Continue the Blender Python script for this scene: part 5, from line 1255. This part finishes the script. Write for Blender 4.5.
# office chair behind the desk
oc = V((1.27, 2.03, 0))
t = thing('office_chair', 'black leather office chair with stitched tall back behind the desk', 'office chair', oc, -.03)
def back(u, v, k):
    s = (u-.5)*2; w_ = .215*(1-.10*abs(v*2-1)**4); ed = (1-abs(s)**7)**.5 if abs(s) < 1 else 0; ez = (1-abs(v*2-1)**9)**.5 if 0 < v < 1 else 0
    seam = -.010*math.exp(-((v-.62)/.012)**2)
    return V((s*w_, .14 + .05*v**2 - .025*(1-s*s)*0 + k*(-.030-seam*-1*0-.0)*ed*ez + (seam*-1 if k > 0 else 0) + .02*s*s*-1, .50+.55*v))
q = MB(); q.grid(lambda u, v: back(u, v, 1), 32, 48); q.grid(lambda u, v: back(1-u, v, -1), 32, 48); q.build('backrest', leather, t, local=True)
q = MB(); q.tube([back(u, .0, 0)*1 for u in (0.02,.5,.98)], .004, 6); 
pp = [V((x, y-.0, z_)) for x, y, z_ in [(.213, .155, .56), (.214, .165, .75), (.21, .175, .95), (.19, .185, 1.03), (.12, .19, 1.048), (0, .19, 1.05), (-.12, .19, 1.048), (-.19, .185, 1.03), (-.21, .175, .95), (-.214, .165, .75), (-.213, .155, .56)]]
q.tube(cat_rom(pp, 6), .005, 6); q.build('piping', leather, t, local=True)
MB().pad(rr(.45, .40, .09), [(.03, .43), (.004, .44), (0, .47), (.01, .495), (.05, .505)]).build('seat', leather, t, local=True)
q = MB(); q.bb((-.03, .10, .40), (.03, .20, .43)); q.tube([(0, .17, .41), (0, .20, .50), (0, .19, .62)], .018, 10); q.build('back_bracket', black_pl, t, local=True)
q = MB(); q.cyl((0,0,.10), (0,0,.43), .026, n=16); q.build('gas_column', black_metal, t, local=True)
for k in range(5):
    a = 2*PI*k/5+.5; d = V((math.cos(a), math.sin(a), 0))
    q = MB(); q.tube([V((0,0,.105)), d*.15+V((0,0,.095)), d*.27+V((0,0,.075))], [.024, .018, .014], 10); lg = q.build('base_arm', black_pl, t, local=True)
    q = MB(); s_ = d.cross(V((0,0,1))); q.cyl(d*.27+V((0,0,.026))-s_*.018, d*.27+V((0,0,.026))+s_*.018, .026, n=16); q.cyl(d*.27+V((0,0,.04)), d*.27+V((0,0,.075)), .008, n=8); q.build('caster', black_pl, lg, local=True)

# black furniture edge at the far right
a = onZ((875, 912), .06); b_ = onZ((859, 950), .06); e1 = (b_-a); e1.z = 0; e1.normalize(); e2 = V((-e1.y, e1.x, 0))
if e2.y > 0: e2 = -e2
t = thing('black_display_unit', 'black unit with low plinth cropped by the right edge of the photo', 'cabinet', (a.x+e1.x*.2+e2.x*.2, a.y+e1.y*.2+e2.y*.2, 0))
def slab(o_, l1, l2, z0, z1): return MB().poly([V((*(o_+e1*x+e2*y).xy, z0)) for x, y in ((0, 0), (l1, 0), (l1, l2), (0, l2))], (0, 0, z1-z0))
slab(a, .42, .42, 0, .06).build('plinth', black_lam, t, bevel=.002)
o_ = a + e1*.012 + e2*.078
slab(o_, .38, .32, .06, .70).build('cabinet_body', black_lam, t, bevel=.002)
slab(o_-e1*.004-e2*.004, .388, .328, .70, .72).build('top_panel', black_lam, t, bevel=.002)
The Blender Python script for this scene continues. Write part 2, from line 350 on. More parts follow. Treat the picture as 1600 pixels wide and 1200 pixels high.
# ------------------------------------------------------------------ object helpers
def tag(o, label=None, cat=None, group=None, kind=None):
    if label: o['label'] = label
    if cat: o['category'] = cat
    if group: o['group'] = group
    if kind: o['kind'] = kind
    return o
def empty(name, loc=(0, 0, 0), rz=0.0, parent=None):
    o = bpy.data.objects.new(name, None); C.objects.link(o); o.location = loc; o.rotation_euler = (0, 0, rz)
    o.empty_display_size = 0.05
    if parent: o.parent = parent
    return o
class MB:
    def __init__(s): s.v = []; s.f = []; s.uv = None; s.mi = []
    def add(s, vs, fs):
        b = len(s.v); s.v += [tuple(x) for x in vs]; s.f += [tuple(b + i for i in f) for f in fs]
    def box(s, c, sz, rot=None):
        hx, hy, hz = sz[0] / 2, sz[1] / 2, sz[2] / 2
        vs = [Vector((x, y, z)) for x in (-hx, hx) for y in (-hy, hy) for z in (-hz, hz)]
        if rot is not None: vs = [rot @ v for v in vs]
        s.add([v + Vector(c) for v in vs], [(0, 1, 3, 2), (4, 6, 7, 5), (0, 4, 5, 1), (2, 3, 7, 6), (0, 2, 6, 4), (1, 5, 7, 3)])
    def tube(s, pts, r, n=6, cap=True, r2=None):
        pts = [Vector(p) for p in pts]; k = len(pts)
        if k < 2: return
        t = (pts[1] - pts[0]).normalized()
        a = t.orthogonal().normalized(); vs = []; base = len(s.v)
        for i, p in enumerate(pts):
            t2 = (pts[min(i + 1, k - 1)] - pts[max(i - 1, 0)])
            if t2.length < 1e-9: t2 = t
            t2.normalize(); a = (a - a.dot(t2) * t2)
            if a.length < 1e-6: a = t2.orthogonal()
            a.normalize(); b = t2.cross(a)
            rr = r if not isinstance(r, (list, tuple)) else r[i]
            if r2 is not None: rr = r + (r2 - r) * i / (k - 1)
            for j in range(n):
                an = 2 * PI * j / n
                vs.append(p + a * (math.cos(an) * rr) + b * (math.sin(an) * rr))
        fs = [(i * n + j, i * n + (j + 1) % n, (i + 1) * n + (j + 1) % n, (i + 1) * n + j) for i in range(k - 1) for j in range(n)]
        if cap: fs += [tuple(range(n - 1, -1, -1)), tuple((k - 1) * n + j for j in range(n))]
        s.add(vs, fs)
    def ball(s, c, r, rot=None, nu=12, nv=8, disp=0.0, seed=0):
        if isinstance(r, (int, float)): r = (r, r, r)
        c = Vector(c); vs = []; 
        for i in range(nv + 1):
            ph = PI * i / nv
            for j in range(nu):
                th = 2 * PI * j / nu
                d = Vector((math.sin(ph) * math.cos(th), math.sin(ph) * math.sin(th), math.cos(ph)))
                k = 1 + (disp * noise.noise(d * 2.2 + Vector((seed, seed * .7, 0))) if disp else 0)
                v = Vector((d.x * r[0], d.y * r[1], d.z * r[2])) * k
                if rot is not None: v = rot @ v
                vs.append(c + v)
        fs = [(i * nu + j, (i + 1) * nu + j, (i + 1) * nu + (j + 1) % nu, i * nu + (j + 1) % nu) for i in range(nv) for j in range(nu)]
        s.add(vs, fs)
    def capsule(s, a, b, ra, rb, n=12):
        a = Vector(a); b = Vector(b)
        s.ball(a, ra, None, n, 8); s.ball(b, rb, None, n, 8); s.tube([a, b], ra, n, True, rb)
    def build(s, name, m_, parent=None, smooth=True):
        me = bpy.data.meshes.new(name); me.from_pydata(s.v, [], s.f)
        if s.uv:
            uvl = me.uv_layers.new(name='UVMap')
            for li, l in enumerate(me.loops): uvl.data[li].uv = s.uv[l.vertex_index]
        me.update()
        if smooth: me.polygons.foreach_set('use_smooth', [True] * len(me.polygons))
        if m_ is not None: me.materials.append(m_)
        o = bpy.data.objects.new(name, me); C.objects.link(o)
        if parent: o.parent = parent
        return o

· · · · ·

» **Stated problem**:
Each line with the string "script" in it needs to be found and copied.

» **Solution to this task**:
Continue the Blender Python script for this scene: part 5, from line 1255. This part finishes the script. Write for Blender 4.5.
The Blender Python script for this scene continues. Write part 2, from line 350 on. More parts follow. Treat the picture as 1600 pixels wide and 1200 pixels high.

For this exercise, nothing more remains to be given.